>> BEGIN

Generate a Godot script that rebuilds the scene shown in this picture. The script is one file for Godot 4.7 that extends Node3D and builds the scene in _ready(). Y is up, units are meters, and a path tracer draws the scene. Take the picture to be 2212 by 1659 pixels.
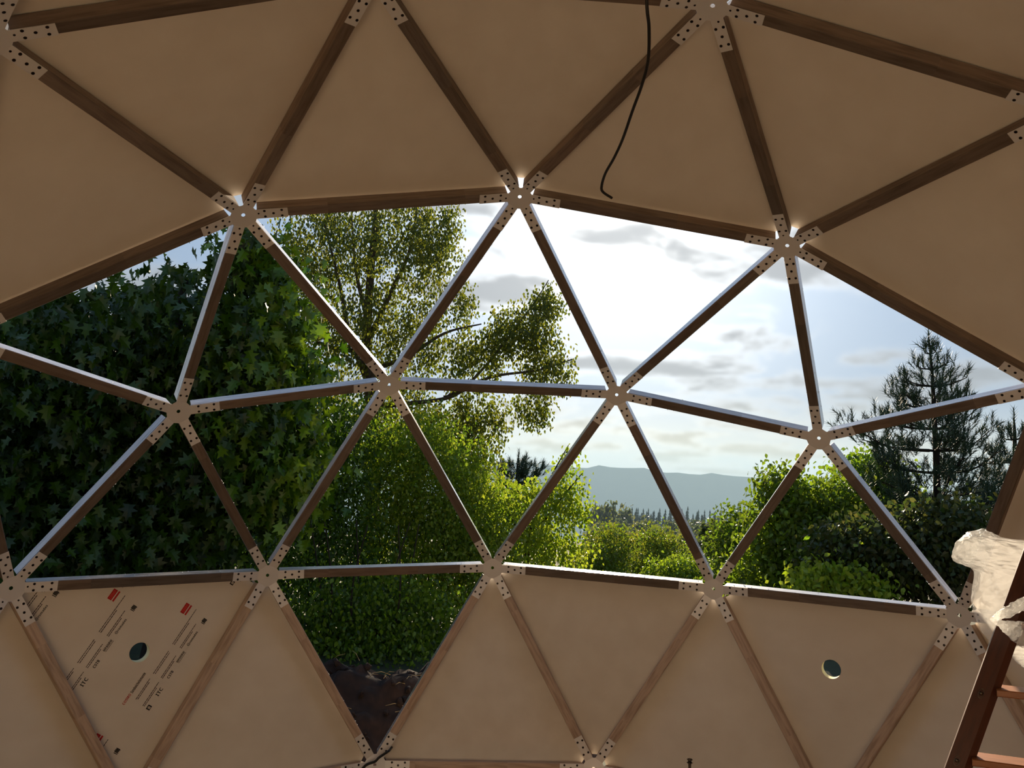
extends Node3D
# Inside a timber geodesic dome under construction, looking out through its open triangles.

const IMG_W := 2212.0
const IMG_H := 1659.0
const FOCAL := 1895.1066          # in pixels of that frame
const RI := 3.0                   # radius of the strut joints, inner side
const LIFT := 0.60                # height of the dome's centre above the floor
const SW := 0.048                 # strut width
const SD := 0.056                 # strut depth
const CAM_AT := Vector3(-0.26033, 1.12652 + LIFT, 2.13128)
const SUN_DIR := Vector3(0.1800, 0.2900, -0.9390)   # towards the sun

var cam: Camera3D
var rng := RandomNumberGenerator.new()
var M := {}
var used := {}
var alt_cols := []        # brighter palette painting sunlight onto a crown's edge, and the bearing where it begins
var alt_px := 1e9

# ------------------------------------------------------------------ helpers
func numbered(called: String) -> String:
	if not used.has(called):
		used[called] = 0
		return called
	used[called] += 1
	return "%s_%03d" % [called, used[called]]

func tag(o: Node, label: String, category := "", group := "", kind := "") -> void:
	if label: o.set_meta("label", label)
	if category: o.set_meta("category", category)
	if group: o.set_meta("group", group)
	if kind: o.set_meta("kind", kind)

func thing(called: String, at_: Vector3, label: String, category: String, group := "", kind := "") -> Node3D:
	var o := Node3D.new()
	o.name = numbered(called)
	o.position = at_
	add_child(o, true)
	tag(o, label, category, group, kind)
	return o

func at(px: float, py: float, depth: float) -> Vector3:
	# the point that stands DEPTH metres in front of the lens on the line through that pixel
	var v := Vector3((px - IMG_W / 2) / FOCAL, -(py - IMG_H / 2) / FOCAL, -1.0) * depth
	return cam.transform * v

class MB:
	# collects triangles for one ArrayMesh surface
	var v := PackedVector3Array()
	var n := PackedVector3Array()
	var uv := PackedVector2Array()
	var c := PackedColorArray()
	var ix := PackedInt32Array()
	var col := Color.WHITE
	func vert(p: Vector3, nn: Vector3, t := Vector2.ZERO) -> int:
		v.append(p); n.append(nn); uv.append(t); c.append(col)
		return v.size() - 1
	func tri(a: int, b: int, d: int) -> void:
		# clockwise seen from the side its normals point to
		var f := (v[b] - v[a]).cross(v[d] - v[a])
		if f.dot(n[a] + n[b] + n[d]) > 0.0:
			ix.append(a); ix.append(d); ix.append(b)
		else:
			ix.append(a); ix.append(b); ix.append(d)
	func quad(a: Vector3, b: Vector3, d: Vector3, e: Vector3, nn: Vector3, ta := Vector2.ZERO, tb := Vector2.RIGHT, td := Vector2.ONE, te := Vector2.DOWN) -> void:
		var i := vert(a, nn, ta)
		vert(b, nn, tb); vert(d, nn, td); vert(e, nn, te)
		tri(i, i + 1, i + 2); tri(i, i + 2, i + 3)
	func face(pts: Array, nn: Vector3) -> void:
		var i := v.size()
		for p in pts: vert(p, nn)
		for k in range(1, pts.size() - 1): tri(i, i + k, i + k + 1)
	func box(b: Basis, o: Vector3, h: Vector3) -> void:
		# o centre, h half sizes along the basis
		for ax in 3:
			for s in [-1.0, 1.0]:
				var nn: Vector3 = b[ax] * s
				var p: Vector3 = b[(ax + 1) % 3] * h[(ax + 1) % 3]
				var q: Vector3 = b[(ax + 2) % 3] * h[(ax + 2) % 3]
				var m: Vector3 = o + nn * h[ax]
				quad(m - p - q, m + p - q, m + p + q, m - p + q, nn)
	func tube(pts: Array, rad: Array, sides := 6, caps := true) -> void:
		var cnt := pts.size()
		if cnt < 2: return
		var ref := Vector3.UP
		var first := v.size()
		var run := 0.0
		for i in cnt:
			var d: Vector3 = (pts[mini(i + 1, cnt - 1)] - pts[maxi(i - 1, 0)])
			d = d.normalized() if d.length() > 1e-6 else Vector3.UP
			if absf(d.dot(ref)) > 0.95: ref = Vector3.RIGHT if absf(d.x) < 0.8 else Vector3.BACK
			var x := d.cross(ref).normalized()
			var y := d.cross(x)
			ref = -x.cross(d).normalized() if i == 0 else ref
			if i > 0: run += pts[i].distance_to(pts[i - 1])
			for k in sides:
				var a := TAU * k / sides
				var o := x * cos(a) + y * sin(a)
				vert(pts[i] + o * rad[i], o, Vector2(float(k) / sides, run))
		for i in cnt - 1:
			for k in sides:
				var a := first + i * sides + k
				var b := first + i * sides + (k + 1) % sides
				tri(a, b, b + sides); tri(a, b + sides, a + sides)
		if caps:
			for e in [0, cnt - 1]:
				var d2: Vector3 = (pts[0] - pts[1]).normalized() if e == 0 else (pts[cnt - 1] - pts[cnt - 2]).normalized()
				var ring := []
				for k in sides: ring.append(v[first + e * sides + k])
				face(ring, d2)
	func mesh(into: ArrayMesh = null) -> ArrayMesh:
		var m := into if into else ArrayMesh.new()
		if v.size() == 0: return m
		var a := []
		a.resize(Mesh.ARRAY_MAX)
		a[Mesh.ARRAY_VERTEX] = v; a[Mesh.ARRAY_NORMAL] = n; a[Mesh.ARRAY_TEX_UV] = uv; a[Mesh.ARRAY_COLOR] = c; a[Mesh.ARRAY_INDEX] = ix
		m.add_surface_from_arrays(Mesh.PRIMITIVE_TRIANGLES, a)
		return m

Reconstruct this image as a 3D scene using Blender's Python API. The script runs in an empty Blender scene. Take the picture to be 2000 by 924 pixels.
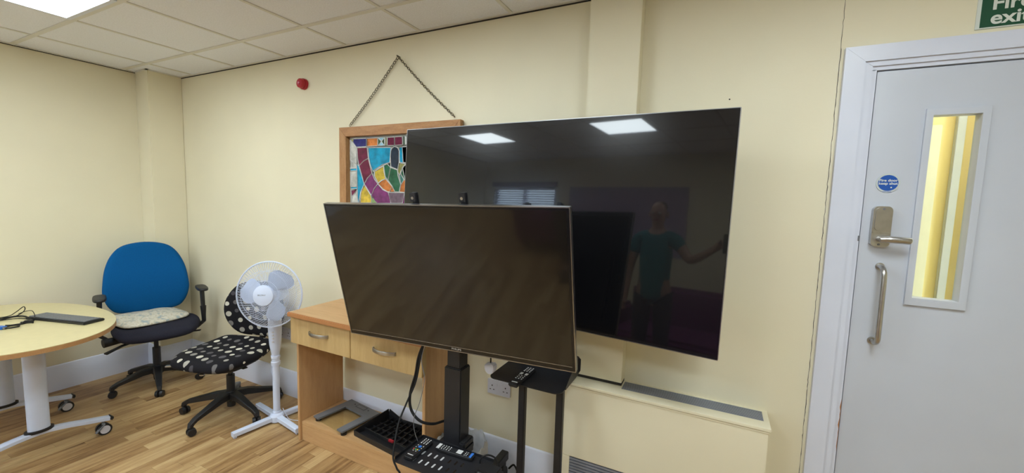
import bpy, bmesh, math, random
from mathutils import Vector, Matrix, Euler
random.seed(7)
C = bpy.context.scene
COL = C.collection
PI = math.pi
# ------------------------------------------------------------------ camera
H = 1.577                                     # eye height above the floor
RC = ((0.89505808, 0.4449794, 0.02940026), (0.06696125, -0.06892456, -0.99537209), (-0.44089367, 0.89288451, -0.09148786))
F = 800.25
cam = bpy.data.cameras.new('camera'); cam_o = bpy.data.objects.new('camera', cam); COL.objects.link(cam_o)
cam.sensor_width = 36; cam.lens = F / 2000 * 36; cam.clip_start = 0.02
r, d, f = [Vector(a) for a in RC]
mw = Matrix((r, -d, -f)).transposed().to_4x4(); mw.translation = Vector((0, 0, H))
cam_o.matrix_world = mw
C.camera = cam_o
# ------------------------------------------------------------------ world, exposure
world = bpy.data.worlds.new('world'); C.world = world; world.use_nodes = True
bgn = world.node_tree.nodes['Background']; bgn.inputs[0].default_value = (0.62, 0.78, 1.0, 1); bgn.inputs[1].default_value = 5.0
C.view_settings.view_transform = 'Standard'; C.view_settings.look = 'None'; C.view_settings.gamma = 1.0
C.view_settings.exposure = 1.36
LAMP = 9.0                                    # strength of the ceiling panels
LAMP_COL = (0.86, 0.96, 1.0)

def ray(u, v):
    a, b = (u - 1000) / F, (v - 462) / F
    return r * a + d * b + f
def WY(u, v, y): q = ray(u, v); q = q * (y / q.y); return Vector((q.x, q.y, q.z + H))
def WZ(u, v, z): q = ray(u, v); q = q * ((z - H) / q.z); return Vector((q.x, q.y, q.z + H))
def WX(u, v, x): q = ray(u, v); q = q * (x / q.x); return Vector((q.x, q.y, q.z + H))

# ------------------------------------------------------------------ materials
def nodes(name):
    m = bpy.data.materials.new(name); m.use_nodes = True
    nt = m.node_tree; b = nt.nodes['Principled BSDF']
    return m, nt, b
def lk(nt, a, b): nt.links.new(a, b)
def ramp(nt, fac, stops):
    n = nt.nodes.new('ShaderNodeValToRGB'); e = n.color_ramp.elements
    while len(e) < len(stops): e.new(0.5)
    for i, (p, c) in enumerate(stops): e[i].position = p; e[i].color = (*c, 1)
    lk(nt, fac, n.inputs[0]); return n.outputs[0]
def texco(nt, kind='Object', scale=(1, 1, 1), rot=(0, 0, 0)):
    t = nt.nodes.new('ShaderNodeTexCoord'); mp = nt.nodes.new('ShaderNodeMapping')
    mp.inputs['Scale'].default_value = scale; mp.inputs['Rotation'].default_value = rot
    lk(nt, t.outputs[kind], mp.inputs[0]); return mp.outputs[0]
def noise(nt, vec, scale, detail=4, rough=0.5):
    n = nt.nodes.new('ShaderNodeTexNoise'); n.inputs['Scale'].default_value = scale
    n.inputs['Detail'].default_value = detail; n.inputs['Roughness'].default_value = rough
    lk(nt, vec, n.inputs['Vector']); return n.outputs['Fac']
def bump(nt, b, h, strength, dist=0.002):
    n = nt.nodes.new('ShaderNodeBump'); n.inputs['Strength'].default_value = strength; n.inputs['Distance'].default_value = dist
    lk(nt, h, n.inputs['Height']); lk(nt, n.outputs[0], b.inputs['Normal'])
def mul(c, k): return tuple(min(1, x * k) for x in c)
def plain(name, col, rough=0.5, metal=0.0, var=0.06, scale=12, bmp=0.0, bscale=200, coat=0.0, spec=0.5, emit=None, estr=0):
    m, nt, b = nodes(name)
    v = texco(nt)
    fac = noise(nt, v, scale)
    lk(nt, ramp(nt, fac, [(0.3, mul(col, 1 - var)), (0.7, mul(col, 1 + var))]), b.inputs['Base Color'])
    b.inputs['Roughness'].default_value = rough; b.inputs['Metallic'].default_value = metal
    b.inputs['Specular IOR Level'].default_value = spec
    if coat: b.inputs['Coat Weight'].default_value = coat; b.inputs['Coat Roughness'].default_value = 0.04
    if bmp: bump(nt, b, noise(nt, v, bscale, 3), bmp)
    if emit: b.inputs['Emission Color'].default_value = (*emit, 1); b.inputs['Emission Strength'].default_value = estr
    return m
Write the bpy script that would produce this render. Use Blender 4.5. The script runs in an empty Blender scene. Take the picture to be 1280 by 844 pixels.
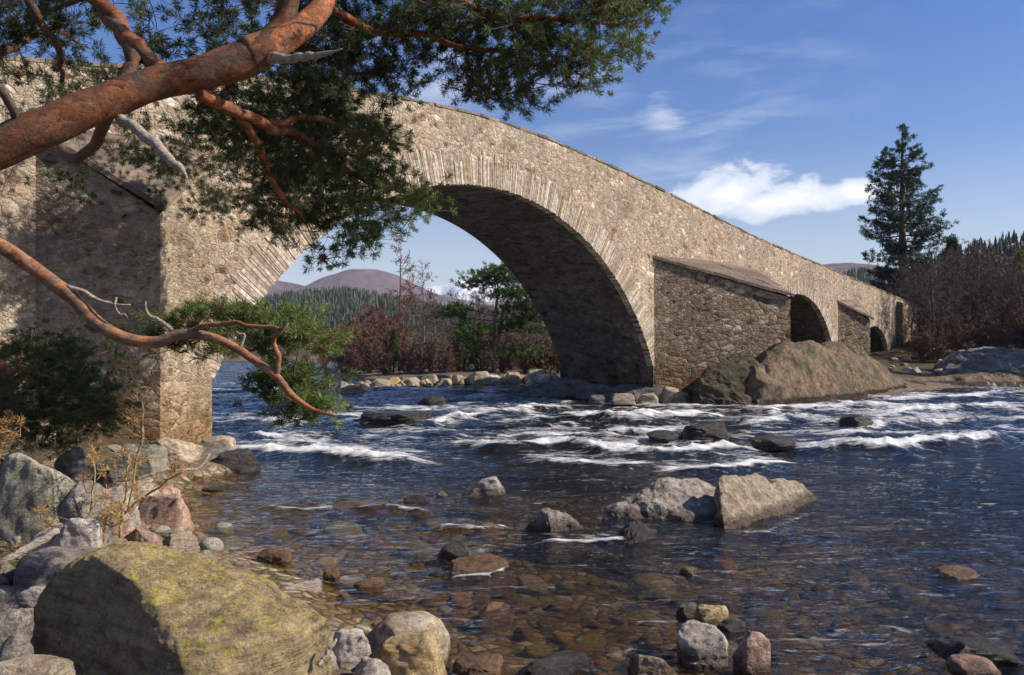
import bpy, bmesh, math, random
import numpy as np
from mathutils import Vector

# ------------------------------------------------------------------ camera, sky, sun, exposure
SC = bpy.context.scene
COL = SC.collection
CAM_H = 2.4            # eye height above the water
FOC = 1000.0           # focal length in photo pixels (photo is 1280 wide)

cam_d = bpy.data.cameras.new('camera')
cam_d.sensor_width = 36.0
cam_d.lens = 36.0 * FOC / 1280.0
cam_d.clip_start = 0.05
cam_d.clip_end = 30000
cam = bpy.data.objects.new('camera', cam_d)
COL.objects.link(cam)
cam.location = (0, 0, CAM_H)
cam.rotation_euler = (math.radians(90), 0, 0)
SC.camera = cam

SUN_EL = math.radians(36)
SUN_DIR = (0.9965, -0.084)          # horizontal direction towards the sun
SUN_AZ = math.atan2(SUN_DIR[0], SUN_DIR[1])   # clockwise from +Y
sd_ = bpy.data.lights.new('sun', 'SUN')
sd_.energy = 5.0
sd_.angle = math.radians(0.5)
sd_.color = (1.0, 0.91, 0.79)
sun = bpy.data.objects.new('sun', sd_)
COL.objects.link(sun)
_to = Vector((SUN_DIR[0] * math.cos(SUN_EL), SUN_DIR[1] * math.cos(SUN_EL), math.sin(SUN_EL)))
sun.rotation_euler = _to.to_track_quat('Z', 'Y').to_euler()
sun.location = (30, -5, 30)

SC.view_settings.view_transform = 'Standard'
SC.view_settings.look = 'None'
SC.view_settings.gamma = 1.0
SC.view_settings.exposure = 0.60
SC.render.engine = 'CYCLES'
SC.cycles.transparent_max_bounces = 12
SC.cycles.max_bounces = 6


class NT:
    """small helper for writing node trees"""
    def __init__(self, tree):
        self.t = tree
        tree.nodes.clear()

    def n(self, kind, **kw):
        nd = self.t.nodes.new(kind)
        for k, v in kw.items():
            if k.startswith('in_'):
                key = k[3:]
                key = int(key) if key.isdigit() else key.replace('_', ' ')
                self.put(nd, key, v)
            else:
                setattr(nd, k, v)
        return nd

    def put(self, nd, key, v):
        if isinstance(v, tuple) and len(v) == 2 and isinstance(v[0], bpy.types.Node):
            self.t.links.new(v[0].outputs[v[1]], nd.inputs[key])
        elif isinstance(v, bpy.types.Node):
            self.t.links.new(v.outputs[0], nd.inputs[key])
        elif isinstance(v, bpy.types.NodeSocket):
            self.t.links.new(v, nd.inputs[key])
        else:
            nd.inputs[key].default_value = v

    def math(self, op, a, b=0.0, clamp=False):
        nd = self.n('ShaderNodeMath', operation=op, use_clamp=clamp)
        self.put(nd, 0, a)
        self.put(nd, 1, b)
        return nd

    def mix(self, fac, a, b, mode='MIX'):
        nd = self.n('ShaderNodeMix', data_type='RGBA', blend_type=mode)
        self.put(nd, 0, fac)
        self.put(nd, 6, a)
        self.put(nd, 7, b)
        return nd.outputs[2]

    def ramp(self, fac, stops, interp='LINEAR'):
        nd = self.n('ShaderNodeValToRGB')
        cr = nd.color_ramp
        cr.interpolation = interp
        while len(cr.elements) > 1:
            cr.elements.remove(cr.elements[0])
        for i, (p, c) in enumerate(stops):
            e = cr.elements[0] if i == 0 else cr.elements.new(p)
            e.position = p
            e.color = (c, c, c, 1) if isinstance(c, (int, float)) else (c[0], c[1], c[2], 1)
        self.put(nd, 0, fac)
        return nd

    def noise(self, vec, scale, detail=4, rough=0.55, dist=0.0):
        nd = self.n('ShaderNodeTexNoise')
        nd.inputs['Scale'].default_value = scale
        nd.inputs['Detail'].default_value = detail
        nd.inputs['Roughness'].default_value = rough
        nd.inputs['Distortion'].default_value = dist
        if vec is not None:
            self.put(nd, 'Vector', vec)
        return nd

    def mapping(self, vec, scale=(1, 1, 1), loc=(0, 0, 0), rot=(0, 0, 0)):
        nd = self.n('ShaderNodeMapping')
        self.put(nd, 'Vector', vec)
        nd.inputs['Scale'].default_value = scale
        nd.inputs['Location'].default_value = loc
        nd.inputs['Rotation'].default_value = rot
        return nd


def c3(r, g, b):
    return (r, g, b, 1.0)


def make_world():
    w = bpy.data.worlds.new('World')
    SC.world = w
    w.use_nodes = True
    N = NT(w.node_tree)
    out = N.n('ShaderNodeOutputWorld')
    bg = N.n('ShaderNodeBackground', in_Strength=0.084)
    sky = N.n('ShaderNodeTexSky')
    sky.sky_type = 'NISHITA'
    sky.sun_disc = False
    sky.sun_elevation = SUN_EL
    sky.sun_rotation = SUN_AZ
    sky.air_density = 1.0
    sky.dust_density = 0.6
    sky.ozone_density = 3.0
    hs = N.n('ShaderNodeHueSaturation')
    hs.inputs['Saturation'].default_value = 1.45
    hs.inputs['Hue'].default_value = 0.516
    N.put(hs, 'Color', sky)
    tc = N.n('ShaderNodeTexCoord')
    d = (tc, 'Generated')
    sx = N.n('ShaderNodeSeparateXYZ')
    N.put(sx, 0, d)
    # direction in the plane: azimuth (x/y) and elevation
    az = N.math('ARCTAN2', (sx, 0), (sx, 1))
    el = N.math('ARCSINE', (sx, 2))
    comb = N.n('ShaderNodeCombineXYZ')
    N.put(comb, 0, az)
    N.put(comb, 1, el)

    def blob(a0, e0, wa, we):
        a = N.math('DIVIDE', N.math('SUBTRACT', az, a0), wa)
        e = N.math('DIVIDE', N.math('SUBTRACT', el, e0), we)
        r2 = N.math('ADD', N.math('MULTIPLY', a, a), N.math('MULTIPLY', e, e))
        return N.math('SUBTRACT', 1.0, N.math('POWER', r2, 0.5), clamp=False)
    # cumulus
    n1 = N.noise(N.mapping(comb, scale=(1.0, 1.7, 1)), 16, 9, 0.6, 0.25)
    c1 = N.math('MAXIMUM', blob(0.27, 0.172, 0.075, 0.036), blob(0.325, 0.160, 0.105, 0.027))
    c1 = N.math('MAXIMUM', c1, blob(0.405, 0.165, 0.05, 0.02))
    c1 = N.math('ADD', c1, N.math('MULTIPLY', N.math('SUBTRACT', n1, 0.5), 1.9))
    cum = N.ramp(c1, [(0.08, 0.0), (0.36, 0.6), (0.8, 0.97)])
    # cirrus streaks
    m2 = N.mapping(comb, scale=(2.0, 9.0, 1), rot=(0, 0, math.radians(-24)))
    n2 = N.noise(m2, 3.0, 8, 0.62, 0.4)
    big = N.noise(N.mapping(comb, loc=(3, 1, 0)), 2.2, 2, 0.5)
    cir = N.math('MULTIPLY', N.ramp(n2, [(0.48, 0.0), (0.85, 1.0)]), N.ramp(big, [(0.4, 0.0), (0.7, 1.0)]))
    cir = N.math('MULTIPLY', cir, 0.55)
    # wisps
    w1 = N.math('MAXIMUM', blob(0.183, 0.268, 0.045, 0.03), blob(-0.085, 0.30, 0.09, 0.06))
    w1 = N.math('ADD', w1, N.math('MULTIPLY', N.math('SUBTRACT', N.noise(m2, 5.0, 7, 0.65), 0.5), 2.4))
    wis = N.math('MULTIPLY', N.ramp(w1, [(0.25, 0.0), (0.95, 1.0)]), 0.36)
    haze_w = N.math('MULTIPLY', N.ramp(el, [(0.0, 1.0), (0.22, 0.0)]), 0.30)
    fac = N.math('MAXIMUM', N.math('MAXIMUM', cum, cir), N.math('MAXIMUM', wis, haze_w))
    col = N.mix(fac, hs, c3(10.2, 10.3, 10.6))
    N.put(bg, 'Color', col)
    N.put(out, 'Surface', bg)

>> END

Leaving the pictures out, write out exactly the lines from the line containing "Write the bpy" through the line containing "SC.cycles.max_bounces = 6", both included.

Write the bpy script that would produce this render. Use Blender 4.5. The script runs in an empty Blender scene. Take the picture to be 1280 by 844 pixels.
import bpy, bmesh, math, random
import numpy as np
from mathutils import Vector

# ------------------------------------------------------------------ camera, sky, sun, exposure
SC = bpy.context.scene
COL = SC.collection
CAM_H = 2.4            # eye height above the water
FOC = 1000.0           # focal length in photo pixels (photo is 1280 wide)

cam_d = bpy.data.cameras.new('camera')
cam_d.sensor_width = 36.0
cam_d.lens = 36.0 * FOC / 1280.0
cam_d.clip_start = 0.05
cam_d.clip_end = 30000
cam = bpy.data.objects.new('camera', cam_d)
COL.objects.link(cam)
cam.location = (0, 0, CAM_H)
cam.rotation_euler = (math.radians(90), 0, 0)
SC.camera = cam

SUN_EL = math.radians(36)
SUN_DIR = (0.9965, -0.084)          # horizontal direction towards the sun
SUN_AZ = math.atan2(SUN_DIR[0], SUN_DIR[1])   # clockwise from +Y
sd_ = bpy.data.lights.new('sun', 'SUN')
sd_.energy = 5.0
sd_.angle = math.radians(0.5)
sd_.color = (1.0, 0.91, 0.79)
sun = bpy.data.objects.new('sun', sd_)
COL.objects.link(sun)
_to = Vector((SUN_DIR[0] * math.cos(SUN_EL), SUN_DIR[1] * math.cos(SUN_EL), math.sin(SUN_EL)))
sun.rotation_euler = _to.to_track_quat('Z', 'Y').to_euler()
sun.location = (30, -5, 30)

SC.view_settings.view_transform = 'Standard'
SC.view_settings.look = 'None'
SC.view_settings.gamma = 1.0
SC.view_settings.exposure = 0.60
SC.render.engine = 'CYCLES'
SC.cycles.transparent_max_bounces = 12
SC.cycles.max_bounces = 6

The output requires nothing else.